- _Short task_
Provide the data again in its entirety, exactly as given.

- _Recorded data_
################
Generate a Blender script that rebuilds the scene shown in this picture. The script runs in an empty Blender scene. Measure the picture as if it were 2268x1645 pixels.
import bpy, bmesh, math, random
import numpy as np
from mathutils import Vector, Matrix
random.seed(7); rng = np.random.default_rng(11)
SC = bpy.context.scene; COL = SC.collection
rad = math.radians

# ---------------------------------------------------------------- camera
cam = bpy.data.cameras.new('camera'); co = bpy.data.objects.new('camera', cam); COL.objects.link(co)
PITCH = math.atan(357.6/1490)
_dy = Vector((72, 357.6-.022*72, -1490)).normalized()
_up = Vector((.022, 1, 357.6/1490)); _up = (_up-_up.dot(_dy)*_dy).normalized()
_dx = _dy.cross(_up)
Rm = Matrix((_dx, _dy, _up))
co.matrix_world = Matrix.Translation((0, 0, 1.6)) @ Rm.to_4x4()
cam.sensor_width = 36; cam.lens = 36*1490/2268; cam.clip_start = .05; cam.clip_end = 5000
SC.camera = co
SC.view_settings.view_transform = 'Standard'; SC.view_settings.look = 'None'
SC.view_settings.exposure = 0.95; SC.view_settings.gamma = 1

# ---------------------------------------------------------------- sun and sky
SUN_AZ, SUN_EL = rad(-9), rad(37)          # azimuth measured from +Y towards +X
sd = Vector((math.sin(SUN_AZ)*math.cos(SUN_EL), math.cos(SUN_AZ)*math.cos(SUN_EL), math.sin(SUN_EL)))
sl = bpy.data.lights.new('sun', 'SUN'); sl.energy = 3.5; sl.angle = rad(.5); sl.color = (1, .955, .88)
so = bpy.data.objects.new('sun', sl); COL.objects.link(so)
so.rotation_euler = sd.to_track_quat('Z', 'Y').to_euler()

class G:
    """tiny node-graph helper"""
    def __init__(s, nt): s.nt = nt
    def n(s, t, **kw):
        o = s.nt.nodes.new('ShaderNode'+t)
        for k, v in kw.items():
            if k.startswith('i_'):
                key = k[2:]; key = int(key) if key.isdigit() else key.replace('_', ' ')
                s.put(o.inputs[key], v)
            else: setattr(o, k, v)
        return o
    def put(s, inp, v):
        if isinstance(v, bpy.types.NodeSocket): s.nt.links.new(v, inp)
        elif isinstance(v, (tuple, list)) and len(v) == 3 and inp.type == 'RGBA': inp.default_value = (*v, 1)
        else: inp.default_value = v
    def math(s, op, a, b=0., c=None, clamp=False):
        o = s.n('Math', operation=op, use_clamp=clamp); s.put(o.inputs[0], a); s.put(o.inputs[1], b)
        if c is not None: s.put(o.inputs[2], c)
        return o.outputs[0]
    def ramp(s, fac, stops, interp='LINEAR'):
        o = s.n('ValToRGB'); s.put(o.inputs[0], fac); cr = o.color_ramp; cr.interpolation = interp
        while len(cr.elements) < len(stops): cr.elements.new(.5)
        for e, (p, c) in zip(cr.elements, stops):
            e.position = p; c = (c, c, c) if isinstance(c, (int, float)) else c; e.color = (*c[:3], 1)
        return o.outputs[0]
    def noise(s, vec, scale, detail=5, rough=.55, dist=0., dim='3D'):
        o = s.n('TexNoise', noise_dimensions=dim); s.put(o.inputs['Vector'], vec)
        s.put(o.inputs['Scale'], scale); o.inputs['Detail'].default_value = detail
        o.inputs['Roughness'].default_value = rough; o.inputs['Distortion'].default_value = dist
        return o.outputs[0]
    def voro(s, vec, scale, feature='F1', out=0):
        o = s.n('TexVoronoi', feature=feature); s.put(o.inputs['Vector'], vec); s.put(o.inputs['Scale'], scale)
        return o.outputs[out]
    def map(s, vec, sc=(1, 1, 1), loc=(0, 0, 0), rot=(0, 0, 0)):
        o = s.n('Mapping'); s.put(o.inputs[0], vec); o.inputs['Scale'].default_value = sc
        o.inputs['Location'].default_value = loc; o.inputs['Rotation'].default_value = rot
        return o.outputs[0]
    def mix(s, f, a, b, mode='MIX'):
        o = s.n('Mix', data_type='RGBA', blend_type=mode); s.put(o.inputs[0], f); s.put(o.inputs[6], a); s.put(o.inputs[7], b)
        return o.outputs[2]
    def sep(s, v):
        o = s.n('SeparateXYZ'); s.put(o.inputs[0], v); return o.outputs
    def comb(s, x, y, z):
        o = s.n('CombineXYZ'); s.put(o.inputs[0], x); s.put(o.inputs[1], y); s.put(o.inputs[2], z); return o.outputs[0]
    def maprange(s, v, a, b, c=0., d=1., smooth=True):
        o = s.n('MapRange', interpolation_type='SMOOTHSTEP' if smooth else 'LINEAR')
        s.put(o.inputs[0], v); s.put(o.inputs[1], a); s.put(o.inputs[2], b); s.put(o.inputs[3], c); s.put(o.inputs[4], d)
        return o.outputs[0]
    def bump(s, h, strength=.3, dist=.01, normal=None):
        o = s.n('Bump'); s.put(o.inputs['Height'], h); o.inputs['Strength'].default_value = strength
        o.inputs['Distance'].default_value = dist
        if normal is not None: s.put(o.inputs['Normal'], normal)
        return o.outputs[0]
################
- _Result for this exercise_
Generate a Blender script that rebuilds the scene shown in this picture. The script runs in an empty Blender scene. Measure the picture as if it were 2268x1645 pixels.
import bpy, bmesh, math, random
import numpy as np
from mathutils import Vector, Matrix
random.seed(7); rng = np.random.default_rng(11)
SC = bpy.context.scene; COL = SC.collection
rad = math.radians

# ---------------------------------------------------------------- camera
cam = bpy.data.cameras.new('camera'); co = bpy.data.objects.new('camera', cam); COL.objects.link(co)
PITCH = math.atan(357.6/1490)
_dy = Vector((72, 357.6-.022*72, -1490)).normalized()
_up = Vector((.022, 1, 357.6/1490)); _up = (_up-_up.dot(_dy)*_dy).normalized()
_dx = _dy.cross(_up)
Rm = Matrix((_dx, _dy, _up))
co.matrix_world = Matrix.Translation((0, 0, 1.6)) @ Rm.to_4x4()
cam.sensor_width = 36; cam.lens = 36*1490/2268; cam.clip_start = .05; cam.clip_end = 5000
SC.camera = co
SC.view_settings.view_transform = 'Standard'; SC.view_settings.look = 'None'
SC.view_settings.exposure = 0.95; SC.view_settings.gamma = 1

# ---------------------------------------------------------------- sun and sky
SUN_AZ, SUN_EL = rad(-9), rad(37)          # azimuth measured from +Y towards +X
sd = Vector((math.sin(SUN_AZ)*math.cos(SUN_EL), math.cos(SUN_AZ)*math.cos(SUN_EL), math.sin(SUN_EL)))
sl = bpy.data.lights.new('sun', 'SUN'); sl.energy = 3.5; sl.angle = rad(.5); sl.color = (1, .955, .88)
so = bpy.data.objects.new('sun', sl); COL.objects.link(so)
so.rotation_euler = sd.to_track_quat('Z', 'Y').to_euler()

class G:
    """tiny node-graph helper"""
    def __init__(s, nt): s.nt = nt
    def n(s, t, **kw):
        o = s.nt.nodes.new('ShaderNode'+t)
        for k, v in kw.items():
            if k.startswith('i_'):
                key = k[2:]; key = int(key) if key.isdigit() else key.replace('_', ' ')
                s.put(o.inputs[key], v)
            else: setattr(o, k, v)
        return o
    def put(s, inp, v):
        if isinstance(v, bpy.types.NodeSocket): s.nt.links.new(v, inp)
        elif isinstance(v, (tuple, list)) and len(v) == 3 and inp.type == 'RGBA': inp.default_value = (*v, 1)
        else: inp.default_value = v
    def math(s, op, a, b=0., c=None, clamp=False):
        o = s.n('Math', operation=op, use_clamp=clamp); s.put(o.inputs[0], a); s.put(o.inputs[1], b)
        if c is not None: s.put(o.inputs[2], c)
        return o.outputs[0]
    def ramp(s, fac, stops, interp='LINEAR'):
        o = s.n('ValToRGB'); s.put(o.inputs[0], fac); cr = o.color_ramp; cr.interpolation = interp
        while len(cr.elements) < len(stops): cr.elements.new(.5)
        for e, (p, c) in zip(cr.elements, stops):
            e.position = p; c = (c, c, c) if isinstance(c, (int, float)) else c; e.color = (*c[:3], 1)
        return o.outputs[0]
    def noise(s, vec, scale, detail=5, rough=.55, dist=0., dim='3D'):
        o = s.n('TexNoise', noise_dimensions=dim); s.put(o.inputs['Vector'], vec)
        s.put(o.inputs['Scale'], scale); o.inputs['Detail'].default_value = detail
        o.inputs['Roughness'].default_value = rough; o.inputs['Distortion'].default_value = dist
        return o.outputs[0]
    def voro(s, vec, scale, feature='F1', out=0):
        o = s.n('TexVoronoi', feature=feature); s.put(o.inputs['Vector'], vec); s.put(o.inputs['Scale'], scale)
        return o.outputs[out]
    def map(s, vec, sc=(1, 1, 1), loc=(0, 0, 0), rot=(0, 0, 0)):
        o = s.n('Mapping'); s.put(o.inputs[0], vec); o.inputs['Scale'].default_value = sc
        o.inputs['Location'].default_value = loc; o.inputs['Rotation'].default_value = rot
        return o.outputs[0]
    def mix(s, f, a, b, mode='MIX'):
        o = s.n('Mix', data_type='RGBA', blend_type=mode); s.put(o.inputs[0], f); s.put(o.inputs[6], a); s.put(o.inputs[7], b)
        return o.outputs[2]
    def sep(s, v):
        o = s.n('SeparateXYZ'); s.put(o.inputs[0], v); return o.outputs
    def comb(s, x, y, z):
        o = s.n('CombineXYZ'); s.put(o.inputs[0], x); s.put(o.inputs[1], y); s.put(o.inputs[2], z); return o.outputs[0]
    def maprange(s, v, a, b, c=0., d=1., smooth=True):
        o = s.n('MapRange', interpolation_type='SMOOTHSTEP' if smooth else 'LINEAR')
        s.put(o.inputs[0], v); s.put(o.inputs[1], a); s.put(o.inputs[2], b); s.put(o.inputs[3], c); s.put(o.inputs[4], d)
        return o.outputs[0]
    def bump(s, h, strength=.3, dist=.01, normal=None):
        o = s.n('Bump'); s.put(o.inputs['Height'], h); o.inputs['Strength'].default_value = strength
        o.inputs['Distance'].default_value = dist
        if normal is not None: s.put(o.inputs['Normal'], normal)
        return o.outputs[0]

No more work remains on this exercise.